Negotiations are ongoing and there are two unofficial deadlines to watch. First, Memorial Day. The House wants passage of the bill by Memorial Day (meaning they only have a few more days). Next, President Trump wants the bill passed into law by July 4th (that’s admittedly aggressive, but that’s the apparent target). Potential Future Market Impact. While there will be drama along the way, in the end the big, beautiful bill will almost certainly pass and most analysts expect that will be a mild positive for markets, as it’ll provide some additional fiscal stimulus (additional government spending) and solidify that taxes won’t go up on consumers (in addition to giving a mild tax cut from SALT deduction increases, no tax on tips, etc.).

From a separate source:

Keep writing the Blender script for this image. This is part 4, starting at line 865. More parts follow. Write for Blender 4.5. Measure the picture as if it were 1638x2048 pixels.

So, it should be a slight tailwind but nothing substantial. However, the fiscal side of this matters. The 10-year Treasury yield is approaching 4.60% and it’s risen because the big, beautiful bill appears to have a lot of new spending in it but an unclear amount of spending cuts. If the bill becomes law and it’s seen as substantially deficit negative, it will push yields higher. And if the 10-year yield rises to a new 2025 high above 4.80%, then the negative influence from higher yields will likely offset the mild positive of tax cuts and additional marginal Federal spending.
Bottom line, the fiscal situation matters here and that’s why we shouldn’t assume passage of the big, beautiful bill will be an automatic positive for stocks. It’s unlikely to be a direct negative, either, but I wouldn’t necessarily count on it to boost growth materially or fuel a rally, unless the fiscal side is as “beautiful” as the rest of the bill.